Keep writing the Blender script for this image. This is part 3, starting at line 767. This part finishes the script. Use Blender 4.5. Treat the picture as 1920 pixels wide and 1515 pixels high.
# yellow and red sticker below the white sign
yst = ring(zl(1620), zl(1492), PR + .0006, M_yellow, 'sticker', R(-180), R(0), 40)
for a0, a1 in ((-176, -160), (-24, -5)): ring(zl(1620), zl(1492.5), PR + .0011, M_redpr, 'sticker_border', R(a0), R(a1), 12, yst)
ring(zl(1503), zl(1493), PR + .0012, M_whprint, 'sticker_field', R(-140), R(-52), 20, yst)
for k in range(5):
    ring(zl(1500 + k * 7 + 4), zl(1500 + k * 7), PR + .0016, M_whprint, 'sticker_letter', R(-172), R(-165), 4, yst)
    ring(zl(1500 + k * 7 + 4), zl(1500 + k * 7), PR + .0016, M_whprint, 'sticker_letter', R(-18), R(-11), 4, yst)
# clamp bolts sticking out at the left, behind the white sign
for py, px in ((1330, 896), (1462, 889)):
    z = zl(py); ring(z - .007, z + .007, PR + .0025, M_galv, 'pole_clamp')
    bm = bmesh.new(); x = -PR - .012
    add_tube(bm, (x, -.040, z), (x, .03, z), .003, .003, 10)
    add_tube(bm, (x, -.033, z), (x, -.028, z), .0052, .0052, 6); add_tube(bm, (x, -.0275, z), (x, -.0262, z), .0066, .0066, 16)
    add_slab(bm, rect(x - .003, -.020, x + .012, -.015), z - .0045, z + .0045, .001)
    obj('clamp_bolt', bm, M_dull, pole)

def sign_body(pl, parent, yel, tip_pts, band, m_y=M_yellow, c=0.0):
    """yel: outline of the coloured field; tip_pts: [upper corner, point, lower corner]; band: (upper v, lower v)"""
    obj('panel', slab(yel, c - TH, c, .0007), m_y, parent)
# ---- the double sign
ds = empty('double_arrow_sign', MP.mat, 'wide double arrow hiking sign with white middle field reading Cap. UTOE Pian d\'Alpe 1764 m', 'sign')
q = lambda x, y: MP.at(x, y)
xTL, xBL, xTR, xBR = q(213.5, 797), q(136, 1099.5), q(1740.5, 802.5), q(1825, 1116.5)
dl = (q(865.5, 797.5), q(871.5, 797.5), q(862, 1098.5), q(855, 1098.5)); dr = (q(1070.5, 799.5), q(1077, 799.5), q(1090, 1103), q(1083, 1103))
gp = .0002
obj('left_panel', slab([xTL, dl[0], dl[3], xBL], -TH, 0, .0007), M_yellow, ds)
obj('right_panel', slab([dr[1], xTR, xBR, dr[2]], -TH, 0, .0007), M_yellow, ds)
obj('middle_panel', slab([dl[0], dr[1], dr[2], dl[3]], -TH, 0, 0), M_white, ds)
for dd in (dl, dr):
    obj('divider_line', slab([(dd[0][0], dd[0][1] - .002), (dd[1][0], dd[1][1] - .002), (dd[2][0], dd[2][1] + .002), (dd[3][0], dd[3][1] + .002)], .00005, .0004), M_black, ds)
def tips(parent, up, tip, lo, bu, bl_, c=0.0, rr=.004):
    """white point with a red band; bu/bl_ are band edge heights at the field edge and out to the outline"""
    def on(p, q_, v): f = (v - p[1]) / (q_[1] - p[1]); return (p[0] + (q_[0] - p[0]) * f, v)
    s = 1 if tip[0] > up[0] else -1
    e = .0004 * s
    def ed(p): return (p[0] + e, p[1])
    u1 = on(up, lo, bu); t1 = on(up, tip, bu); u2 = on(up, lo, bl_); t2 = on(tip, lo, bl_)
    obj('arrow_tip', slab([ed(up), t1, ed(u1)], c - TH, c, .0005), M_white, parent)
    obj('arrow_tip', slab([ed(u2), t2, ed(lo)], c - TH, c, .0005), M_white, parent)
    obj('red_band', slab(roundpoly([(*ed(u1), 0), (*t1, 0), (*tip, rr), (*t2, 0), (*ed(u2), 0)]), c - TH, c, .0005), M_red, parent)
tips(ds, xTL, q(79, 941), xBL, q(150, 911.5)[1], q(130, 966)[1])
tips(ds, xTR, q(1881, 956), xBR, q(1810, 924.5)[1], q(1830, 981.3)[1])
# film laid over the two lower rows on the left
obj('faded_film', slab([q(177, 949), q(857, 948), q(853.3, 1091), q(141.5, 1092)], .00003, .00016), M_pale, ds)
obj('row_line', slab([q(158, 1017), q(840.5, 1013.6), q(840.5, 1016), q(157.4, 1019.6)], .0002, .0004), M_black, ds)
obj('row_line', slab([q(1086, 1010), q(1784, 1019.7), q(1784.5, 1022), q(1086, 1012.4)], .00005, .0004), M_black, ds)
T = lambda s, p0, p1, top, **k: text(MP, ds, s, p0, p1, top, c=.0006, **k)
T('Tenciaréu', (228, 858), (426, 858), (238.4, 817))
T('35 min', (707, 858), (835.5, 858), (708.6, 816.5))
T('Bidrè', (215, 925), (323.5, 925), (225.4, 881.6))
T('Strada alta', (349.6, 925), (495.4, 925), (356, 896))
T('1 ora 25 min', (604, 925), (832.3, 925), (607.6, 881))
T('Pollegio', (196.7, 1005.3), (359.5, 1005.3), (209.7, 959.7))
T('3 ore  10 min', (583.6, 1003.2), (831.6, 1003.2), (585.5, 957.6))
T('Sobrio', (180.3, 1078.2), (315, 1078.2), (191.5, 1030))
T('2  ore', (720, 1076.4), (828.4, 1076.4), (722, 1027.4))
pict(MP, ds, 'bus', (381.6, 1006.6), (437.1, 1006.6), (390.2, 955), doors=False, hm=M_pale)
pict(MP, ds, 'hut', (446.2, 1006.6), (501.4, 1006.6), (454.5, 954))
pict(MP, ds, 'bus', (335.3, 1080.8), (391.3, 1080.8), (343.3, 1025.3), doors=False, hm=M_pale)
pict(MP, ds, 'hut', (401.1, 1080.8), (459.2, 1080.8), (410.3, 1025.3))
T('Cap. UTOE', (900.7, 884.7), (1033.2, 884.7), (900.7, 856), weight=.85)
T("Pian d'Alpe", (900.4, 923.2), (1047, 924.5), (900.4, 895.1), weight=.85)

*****

Return a word-for-word copy of the lines from the beginning of the listing to the line holding "obj('clamp_bolt', bm, M_dull, pole)", both kept.

# Solution to this task
Keep writing the Blender script for this image. This is part 3, starting at line 767. This part finishes the script. Use Blender 4.5. Treat the picture as 1920 pixels wide and 1515 pixels high.
# yellow and red sticker below the white sign
yst = ring(zl(1620), zl(1492), PR + .0006, M_yellow, 'sticker', R(-180), R(0), 40)
for a0, a1 in ((-176, -160), (-24, -5)): ring(zl(1620), zl(1492.5), PR + .0011, M_redpr, 'sticker_border', R(a0), R(a1), 12, yst)
ring(zl(1503), zl(1493), PR + .0012, M_whprint, 'sticker_field', R(-140), R(-52), 20, yst)
for k in range(5):
    ring(zl(1500 + k * 7 + 4), zl(1500 + k * 7), PR + .0016, M_whprint, 'sticker_letter', R(-172), R(-165), 4, yst)
    ring(zl(1500 + k * 7 + 4), zl(1500 + k * 7), PR + .0016, M_whprint, 'sticker_letter', R(-18), R(-11), 4, yst)
# clamp bolts sticking out at the left, behind the white sign
for py, px in ((1330, 896), (1462, 889)):
    z = zl(py); ring(z - .007, z + .007, PR + .0025, M_galv, 'pole_clamp')
    bm = bmesh.new(); x = -PR - .012
    add_tube(bm, (x, -.040, z), (x, .03, z), .003, .003, 10)
    add_tube(bm, (x, -.033, z), (x, -.028, z), .0052, .0052, 6); add_tube(bm, (x, -.0275, z), (x, -.0262, z), .0066, .0066, 16)
    add_slab(bm, rect(x - .003, -.020, x + .012, -.015), z - .0045, z + .0045, .001)
    obj('clamp_bolt', bm, M_dull, pole)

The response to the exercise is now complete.